Prep time: 5-10 mins
Cooking time: 3 hours
Budget: £10-15 (£5 beef, £7 wine, £1 mushrooms, £1 courgettes, £1.50 shallots, £1 celery, £2 bacon)
Ease: Easy
Serves 4-6 Ingredients:

  • 800g braising or stewing beef in large pieces
  • Olive oil
  • 50g diced bacon or pancetta
  • 12 shallots, peeled but left whole (or 1 chopped onion)
  • 2 sticks roughly chopped celery
  • 2 medium carrots, peeled and thickly sliced
  • 4 chopped garlic cloves
  • 750ml red wine
  • 1 tbp tomato puree
  • 1 bouquet garni (sprigs of rosemary, thyme and flat leafed parsley)

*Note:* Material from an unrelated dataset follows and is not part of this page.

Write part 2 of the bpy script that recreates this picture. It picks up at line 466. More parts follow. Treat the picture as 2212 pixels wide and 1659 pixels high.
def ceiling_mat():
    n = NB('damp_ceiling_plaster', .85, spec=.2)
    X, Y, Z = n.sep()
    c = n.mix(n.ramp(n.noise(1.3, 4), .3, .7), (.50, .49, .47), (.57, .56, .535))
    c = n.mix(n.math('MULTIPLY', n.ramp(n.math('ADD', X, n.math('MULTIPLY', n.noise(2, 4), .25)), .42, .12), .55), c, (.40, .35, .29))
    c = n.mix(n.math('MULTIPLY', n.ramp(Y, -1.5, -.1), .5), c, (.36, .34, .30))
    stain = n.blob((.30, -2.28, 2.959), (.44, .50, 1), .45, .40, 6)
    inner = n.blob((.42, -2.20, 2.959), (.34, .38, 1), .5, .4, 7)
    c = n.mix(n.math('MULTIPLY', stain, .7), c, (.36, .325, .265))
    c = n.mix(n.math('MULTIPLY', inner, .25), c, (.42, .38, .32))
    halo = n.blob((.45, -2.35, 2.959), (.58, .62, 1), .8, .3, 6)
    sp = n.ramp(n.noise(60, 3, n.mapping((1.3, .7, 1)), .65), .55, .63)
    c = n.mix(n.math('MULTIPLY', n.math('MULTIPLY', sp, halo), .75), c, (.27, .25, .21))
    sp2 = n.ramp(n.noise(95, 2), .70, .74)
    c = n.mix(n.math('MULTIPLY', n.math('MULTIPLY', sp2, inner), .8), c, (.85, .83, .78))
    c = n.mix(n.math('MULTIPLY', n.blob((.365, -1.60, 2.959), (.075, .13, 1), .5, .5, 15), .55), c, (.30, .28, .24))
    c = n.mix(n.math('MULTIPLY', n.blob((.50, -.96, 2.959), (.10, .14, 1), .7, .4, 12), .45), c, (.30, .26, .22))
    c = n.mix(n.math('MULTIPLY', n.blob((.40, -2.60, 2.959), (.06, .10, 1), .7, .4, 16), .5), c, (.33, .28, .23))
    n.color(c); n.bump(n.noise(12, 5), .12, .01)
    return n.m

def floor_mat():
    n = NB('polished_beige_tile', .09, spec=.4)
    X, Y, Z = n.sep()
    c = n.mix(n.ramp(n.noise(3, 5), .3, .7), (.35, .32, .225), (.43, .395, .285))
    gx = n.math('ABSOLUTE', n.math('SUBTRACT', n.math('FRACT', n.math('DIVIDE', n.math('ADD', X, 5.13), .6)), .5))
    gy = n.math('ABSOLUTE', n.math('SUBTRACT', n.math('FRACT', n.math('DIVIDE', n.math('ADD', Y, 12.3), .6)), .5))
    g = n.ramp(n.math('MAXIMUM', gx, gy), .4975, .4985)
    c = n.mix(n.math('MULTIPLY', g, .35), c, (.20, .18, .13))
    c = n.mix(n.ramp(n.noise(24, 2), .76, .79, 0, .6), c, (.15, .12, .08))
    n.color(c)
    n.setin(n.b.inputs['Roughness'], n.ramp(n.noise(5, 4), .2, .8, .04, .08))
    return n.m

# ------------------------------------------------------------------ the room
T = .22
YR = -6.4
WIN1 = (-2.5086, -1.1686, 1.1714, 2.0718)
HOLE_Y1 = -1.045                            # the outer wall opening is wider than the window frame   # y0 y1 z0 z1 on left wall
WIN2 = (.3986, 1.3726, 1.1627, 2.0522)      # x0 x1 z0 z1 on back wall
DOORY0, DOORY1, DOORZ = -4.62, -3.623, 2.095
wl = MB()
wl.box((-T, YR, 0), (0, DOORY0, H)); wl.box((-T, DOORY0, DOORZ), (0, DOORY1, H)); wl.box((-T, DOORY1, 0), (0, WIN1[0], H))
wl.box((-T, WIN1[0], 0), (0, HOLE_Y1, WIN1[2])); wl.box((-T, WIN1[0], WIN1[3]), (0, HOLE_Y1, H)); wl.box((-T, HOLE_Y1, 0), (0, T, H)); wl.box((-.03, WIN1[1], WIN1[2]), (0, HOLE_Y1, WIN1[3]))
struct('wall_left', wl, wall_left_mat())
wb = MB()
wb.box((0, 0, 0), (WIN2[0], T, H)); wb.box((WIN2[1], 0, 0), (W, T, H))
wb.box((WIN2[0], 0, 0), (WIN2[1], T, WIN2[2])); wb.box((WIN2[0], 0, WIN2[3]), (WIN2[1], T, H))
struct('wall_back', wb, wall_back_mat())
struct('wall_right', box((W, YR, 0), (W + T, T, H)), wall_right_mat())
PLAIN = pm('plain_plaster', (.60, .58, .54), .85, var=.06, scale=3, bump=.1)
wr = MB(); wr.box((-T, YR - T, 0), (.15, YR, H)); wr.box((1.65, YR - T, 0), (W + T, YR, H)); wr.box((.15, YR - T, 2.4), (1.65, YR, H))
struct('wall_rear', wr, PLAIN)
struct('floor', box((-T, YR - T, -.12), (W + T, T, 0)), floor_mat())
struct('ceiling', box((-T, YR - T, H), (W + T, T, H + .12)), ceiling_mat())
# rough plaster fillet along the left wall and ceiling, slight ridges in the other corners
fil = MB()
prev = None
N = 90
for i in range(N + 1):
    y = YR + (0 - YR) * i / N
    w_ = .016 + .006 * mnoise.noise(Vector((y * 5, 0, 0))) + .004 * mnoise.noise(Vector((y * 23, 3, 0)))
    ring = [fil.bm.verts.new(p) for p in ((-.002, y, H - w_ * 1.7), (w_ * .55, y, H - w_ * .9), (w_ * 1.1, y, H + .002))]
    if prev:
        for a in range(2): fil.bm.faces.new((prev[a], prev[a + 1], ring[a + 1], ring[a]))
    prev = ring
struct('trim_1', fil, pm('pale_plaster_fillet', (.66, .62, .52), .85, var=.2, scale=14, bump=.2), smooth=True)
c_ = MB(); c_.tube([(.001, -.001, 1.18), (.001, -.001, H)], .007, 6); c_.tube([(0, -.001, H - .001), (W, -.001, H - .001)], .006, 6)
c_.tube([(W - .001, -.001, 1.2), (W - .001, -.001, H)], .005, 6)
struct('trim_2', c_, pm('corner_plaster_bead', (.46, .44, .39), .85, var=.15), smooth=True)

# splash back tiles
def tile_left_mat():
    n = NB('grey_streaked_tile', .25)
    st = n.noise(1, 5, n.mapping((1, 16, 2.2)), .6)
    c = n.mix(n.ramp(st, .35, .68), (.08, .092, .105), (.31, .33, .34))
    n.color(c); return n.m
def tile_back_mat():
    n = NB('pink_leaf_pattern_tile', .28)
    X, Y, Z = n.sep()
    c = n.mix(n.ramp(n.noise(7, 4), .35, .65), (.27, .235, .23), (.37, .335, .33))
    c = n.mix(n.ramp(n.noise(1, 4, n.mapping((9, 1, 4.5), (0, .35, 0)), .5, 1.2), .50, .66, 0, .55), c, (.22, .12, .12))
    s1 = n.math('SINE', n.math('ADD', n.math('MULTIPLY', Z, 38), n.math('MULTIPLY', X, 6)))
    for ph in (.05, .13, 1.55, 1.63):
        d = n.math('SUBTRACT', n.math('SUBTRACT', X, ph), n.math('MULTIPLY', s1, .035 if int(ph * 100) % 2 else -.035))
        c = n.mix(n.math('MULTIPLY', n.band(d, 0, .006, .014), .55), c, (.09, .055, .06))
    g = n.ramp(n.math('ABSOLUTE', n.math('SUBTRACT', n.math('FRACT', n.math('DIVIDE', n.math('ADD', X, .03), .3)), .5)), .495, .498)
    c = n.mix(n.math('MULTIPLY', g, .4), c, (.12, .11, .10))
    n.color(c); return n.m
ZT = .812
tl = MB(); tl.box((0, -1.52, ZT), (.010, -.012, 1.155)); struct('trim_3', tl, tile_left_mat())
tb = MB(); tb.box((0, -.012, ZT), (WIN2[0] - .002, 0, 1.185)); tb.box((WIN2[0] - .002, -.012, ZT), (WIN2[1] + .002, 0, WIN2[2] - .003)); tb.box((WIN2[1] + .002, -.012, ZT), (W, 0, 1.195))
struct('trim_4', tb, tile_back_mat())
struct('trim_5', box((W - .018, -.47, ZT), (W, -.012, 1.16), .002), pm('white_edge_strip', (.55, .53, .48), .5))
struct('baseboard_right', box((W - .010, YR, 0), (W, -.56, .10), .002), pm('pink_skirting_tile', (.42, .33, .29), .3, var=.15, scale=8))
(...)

  • 12 mushrooms, sliced if large
  • 2 medium courgettes thickly sliced
  • Pepper

Preheat the oven to 180C/300F/Gas 2. Season the beef with ground black pepper and heat olive oil in a frying pan on a high heat. Fry the beef in batches until well browned then put in a casserole dish, like a Le Creuset. Add a little more olive oil to the frying pan and add the bacon, shallots, celery and carrots, frying until golden. Add the garlic, cook for another min, then tip everything into the casserole dish. Put the frying pan back on the heat and pour in half the red wine. Bring the the boil and scrap up all the bits at the bottom of the pan with a wooden spoon. Pour this into the casserole, adding the rest of the wine, the tomato puree and the bouquet garni. On the hob, bring the stew to the boil then cover with the lid and cook in the oven for 1 1/2 hours. Then add the sliced courgettes and the mushrooms and put back into the oven for another 1 1/2 hours. Once done, the meat will be wonderfully soft and should fall apart on the fork. For extra veg you can add a few frozen peas before serving and some fresh parsley to garnish. This is delicious with boiled potatoes, or rice, or some buttered pasta.